My clock is a replica in the size and shapes of the original sculpture, but I used some other materials for durability and modern construction techniques. I used for the back place 1/4" plywood and dark Danish Oil stain. There is another inverter L shape piece that I think is some kind of stone in the original art, I used MDF with a smoke gray paint. For the square, triangle, minute's, and the hour's hands and circle, I used 1/8" plywood. The second's hand is aluminum.
I built the large cone shape with a brass sheet, the smaller cone shape with a sheet of galvanized steel, and the corrugated panel with an aluminum sheet.
I used for all the wheels, except the motor pinion 1/4" and 3/8" Premium Baltic Birch Plywood B/BB Grade.
The clock drive is a stepper motor controlled by an Arduino Nano with an RTC (real-time clock) and a micro-stepping stepper motor drive board.
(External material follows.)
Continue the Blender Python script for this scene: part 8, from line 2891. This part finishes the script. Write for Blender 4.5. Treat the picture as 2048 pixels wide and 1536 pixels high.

The stepper motors are noisy when running at low speed, even with micro-stepping, so I isolated the motor with rubber spacers and also made a rubber pinion to drive the clock.
All the wheel shafts are 1/4" brass, and all are installed with sealed roller bearings.
Creating the Model:
First things, first! And the first thing is the model, and as usual, I used Fusion 360 to create the 3D model of the clock.
I found the dimensions information on the National Gallery website and started my model with a canvas image scaled at the real size. Below you can see an animation of the transition from the canvas picture to the model:
Many hours of work resulted in a model almost identical to the original. There is some small modification in the position of the hour's hand to avoid collision with the minute's hand and to reference a real-time relation between the hours, the minutes, and the seconds. The artist made the sculpture in a way that it almost shows a real hour!